Si può esprimere qualche dubbio sul ministro Kyenge a proposito dell’Italia “multiculturale”?

Giusto il rispetto per tutti. Anche per chi esprime, civilmente, qualche critica.

Pur avendo più volte manifestato la mia solidarietà al ministro Kyenge (nella foto sotto, a sinistra, tratta da lanazione.it)per le volgari aggressioni di cui è stata fatta segno e pur avendo espresso l’indignazione per comportamenti ed espressioni che travalicano la civiltà dei diritti e della convivenza sociale e che sono il segno caratteristico dell’Occidente, non ho remore a dichiarare che qualche perplessità sulla adeguatezza dello stesso ai compiti cui è preposta mi è balenata.

Ieri, dopo le ultime dichiarazioni, che spero siano solo frutto di una non chiara conoscenza dei termini, quel sospetto trova una brutta conferma.

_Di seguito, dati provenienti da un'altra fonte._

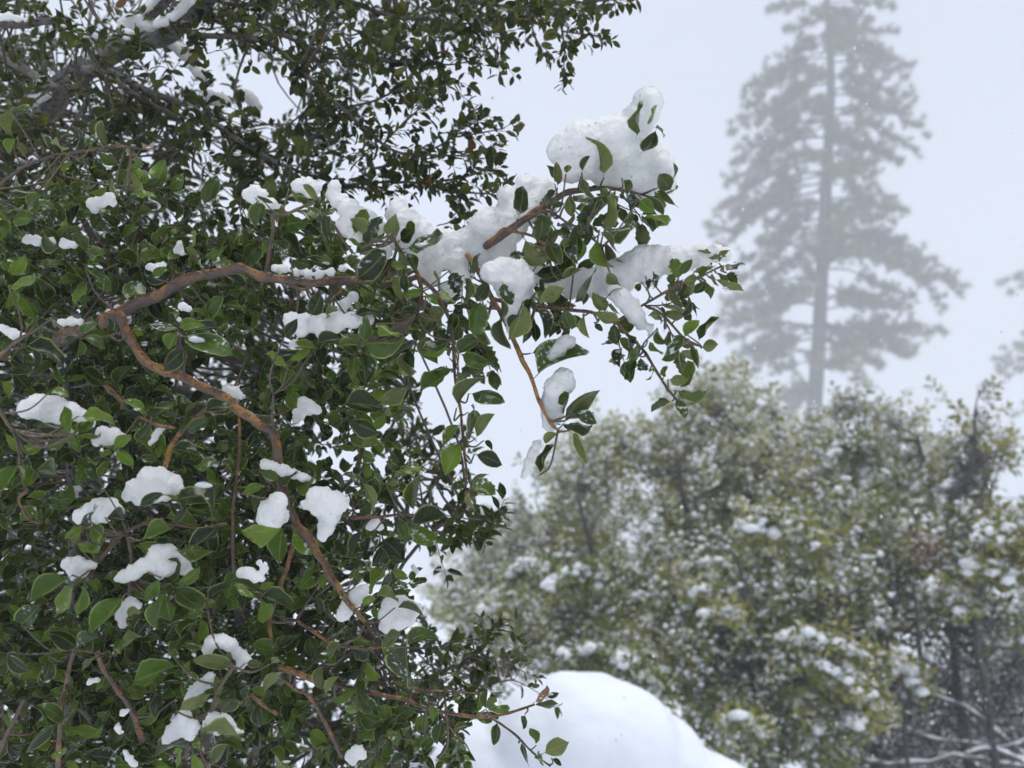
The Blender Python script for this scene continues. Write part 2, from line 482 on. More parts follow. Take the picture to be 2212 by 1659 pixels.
# ------------------------------------------------------------------ leaf shapes
def leaf_proto(rows, cols, wid, curl, fold, teeth=0.0, twist=0.0, bend=0.0, wavy=0.0, tipw=0.75, seed=0, petiole=True):
    rs = np.random.RandomState(seed)
    t = np.linspace(0, 1, rows)
    us = np.array([-1, 0, 1.0]) if cols == 3 else np.array([-1, -0.55, 0, 0.55, 1.0])
    V, U = [], []
    for i, tt in enumerate(t):
        hw = 0.5 * wid * (math.sin(PI * tt ** tipw) ** 0.75 if 0 < tt < 1 else 0.0)
        if i == 0: hw = 0.02
        th = twist * (tt - 0.3)
        for u in us:
            k = 1.0
            if abs(u) == 1 and 0 < i < rows - 1:
                k = 1 + (teeth * (1 if i % 2 else -0.75)) + 0.05 * (rs.rand() - 0.5)
            x = u * hw * k
            z = fold * abs(u) * hw * (0.6 + 0.4 * abs(u)) + wavy * math.sin(tt * 9 + (2 if u > 0 else 0)) * abs(u) * 0.05
            xx = x * math.cos(th) - z * math.sin(th); zz = x * math.sin(th) + z * math.cos(th)
            a = curl * tt
            yy = (math.sin(a) / curl if abs(curl) > 1e-3 else tt)
            zc = -(1 - math.cos(a)) / curl if abs(curl) > 1e-3 else 0
            V.append((xx + bend * tt * tt, yy, zz + zc)); U.append(((u + 1) / 2, tt))
    T = []
    c = len(us)
    for i in range(rows - 1):
        for j in range(c - 1):
            a, b, d, e = i * c + j, i * c + j + 1, (i + 1) * c + j + 1, (i + 1) * c + j
            if i == rows - 2: T.append((a, b, d))
            else: T += [(a, b, d), (a, d, e)]
    if petiole:
        b = len(V)
        V += [(-0.012, 0.03, 0.0), (0.012, 0.03, 0.0), (0.011, -0.13, -0.015), (-0.011, -0.13, -0.015)]
        U += [(0.5, 0.1)] * 4
        T += [(b, b + 2, b + 1), (b, b + 3, b + 2)]
    return np.array(V), np.array(T, np.int32), np.array(U)

HI = []
for k in range(12):
    HI.append(leaf_proto(7, 5, R.uniform(0.48, 0.70), (0.25, -0.5, 0.7, 1.1, -0.2, 0.1, 0.45, -0.9, 0.9, 0.3, 1.3, 0.0)[k], (0.5, 0.2, 0.75, 0.3, 0.9, 0.1, 0.6, 0.4, -0.3, 1.1, 0.2, -0.5)[k], 0.0,
                         R.uniform(-0.9, 0.9), R.uniform(-0.14, 0.14), R.uniform(0, 1.6), R.uniform(0.62, 1.05), k))
for k in range(5):   # spiny, toothed leaves
    HI.append(leaf_proto(10, 3, R.uniform(0.54, 0.68), (0.3, -0.4, 0.6, 0.1, 0.9)[k], (0.3, 0.6, 0.2, 0.9, 0.4)[k], R.uniform(0.10, 0.2),
                         R.uniform(-0.6, 0.6), R.uniform(-0.1, 0.1), 1.5, R.uniform(0.68, 0.95), 20 + k))
NT5 = 5
NS = 12
LO = [leaf_proto(5, 3, R.uniform(0.44, 0.58), R.uniform(-0.5, 0.8), R.uniform(0.15, 0.5), 0, R.uniform(-0.5, 0.5), R.uniform(-0.08, 0.08), 0.6, 0.76, k, False) for k in range(6)]
HI_ME = {}
def hi_mesh(k, mat):
    key = (k, mat.name)
    if key not in HI_ME:
        v, t, u = HI[k]
        HI_ME[key] = mesh_np('leaf', v, t, mat, u, np.zeros(len(v)))
    return HI_ME[key]

class Leaves:
    def __init__(s): s.M, s.w, s.r, s.m, s.px = [], [], [], [], []
    def add(s, p, axis, nz, size, sx=1.0, k=None, mat=0, prio=0):
        if k is None: k = R.randrange(NS) if R.random() < 0.72 else NS + R.randrange(NT5)
        s.M.append(frame(p, axis, nz, size, sx)); s.w.append(k); s.r.append(R.random()); s.m.append(mat)
        c = np.asarray(p) + nrm(axis) * size * 0.5
        x, y, d = project(c)
        inside = 0 < x < W and 0 < y < H and d > 0.2
        s.px.append((size / d * (1 if inside else 0.001)) + prio)
    def emit(s, root, mats, nparts=300, lo=False):
        idx = np.argsort(-np.array(s.px))
        M = np.array(s.M); o_ = off(root)
        for i in idx[:nparts]:
            ob = link('leaf', hi_mesh(s.w[i], mats[s.m[i]]), root)
            A = M[i].copy(); A[:3, 3] -= o_
            ob.matrix_local = Matrix(A.tolist())
        rest = idx[nparts:]
        if len(rest):
            w = np.array(s.w)[rest]
            if lo: w = w % len(LO)
            f = merge('foliage', LO if lo else HI, w, M[rest], np.array(s.r)[rest], mats, root, np.array(s.m)[rest])
            f['kind'] = 'stuff'

def rv():
    return nrm(rng.normal(size=3))
UP = np.array([0, 0, 1.0])
def grow(L, twigs, p0, d0, length, nleaf, lsize, rad=0.0013, young=0.0, grav=0.0, upbias=0.7, wander=0.25, face=0.0, ymat=1, tipcluster=3):
    """one leafy shoot"""
    d = nrm(d0); p = np.array(p0, float); pts = [p.copy()]
    n = 6; step = length / n
    phi = R.uniform(0, 6.28)
    for i in range(n):
        d = nrm(d + rv() * wander * 0.5 + np.array([0, 0, -grav])); p = p + d * step; pts.append(p.copy())
    pts = np.array(pts)
    twigs.append((pts, np.linspace(rad, rad * 0.55, len(pts))))
    tan = nrm(pts[-1] - pts[-2])
    for j in range(nleaf + tipcluster):
        tip = j >= nleaf
        t = 1.0 if tip else (0.12 + 0.88 * (j + R.random() * 0.6) / nleaf)
        f = min(t, 0.999) * n; i = int(f); q = pts[i] + (pts[i + 1] - pts[i]) * (f - i)
        td = nrm(pts[i + 1] - pts[i])
        phi += 2.4 + R.uniform(-0.4, 0.4)
        a = nrm(np.cross(td, [0.31, 0.22, 0.92])); b = np.cross(td, a)
        rad_d = math.cos(phi) * a + math.sin(phi) * b
        ang = R.uniform(0.5, 0.9) if tip else R.uniform(0.75, 1.25)
        ax = nrm(td * math.cos(ang) + rad_d * math.sin(ang) + rv() * 0.15)
        nz = UP * upbias + td * 0.6 + rv() * 0.45 - FWD * face
        s = lsize * R.uniform(0.6, 1.15) * (0.8 if tip else 1)
        L.add(q + ax * s * 0.13, ax, nz, s, R.uniform(0.85, 1.1), None, ymat if R.random() < young else 0)
    return pts

def inpoly(x, y, poly):
    c = False; n = len(poly); j = n - 1
    for i in range(n):
        xi, yi = poly[i]; xj, yj = poly[j]
        if (yi > y) != (yj > y) and x < (xj - xi) * (y - yi) / (yj - yi) + xi: c = not c
        j = i
    return c
def sample_poly(poly, n, holes=()):
    xs = [p[0] for p in poly]; ys = [p[1] for p in poly]; out = []
    while len(out) < n:
        x, y = R.uniform(min(xs), max(xs)), R.uniform(min(ys), max(ys))
        if not inpoly(x, y, poly): continue
        if any(((x - hx) / ra) ** 2 + ((y - hy) / rb) ** 2 < 1 and R.random() < pr for hx, hy, ra, rb, pr in holes): continue
        out.append((x, y))
    return out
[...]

Leggo che il ministro dice di lavorare per un futuro dell’Italia come Paese “multiculturale”. Ne deduco che la base dell’integrazione sociale, che dovrebbe essere fra i temi forti dell’impegno del nostro esecutivo, verrebbe segnata dalle riproposizione e legittimazione identitarie delle barriere culturali.

Ciò che significa, e lo spiego a qualche pseudo progressista che fa dell’irresponsabilità il suo programma politico, che un Paese come il nostro, dove tutto sommato l’integrazione viene considerata in termini positivi, si trasformerebbe in una sorta di Babele nella quale il valore della convivenza nel rispetto dei livelli di civiltà che il nostro Paese bene o male ha acquisito, sarebbe sostituito dalla contrapposizione e dal conflitto.

La multiculturalità è, infatti, la tipica cultura del ghetto, della chiusura al dialogo, dell’affermazione prepotente dell’immobilismo identitario ciò che significa una non declinabilità degli elementi e delle espressioni che caratterizzano i vari sistemi culturali all’interno dei contesti ambientali vissuti.

Per esemplificare, la multiculturalità renderebbe legittimi comportamenti e tradizioni che la nostra civiltà giuridica, fondata sul principio dell’esaltazione dei diritti individuali, considera non solo illegittimi ma anche illeciti. Nessuno si potrebbe, dunque, meravigliare, in un contesto sociale multiculturale, che una cultura giustificasse, ad esempio, l’infibulazione o giustificasse la sottomissione della donna negandone i diritti fondamentali.

E’ gravissima, dunque, l’affermazione fatta che ha ben poco a che fare con lo sforzo “intercolturale” che una società moderna e civile, quale è la nostra, dovrebbe far proprio. Bisognerebbe ricordare all’improvvido ministro che solo “l’intercultura”, cioè lo sforzo di integrazione delle culture, che rappresenterebbero una opportuna implementazione della cultura fondante il nostro Paese, potrà garantire vero progresso civile e affermazioni dei diritti.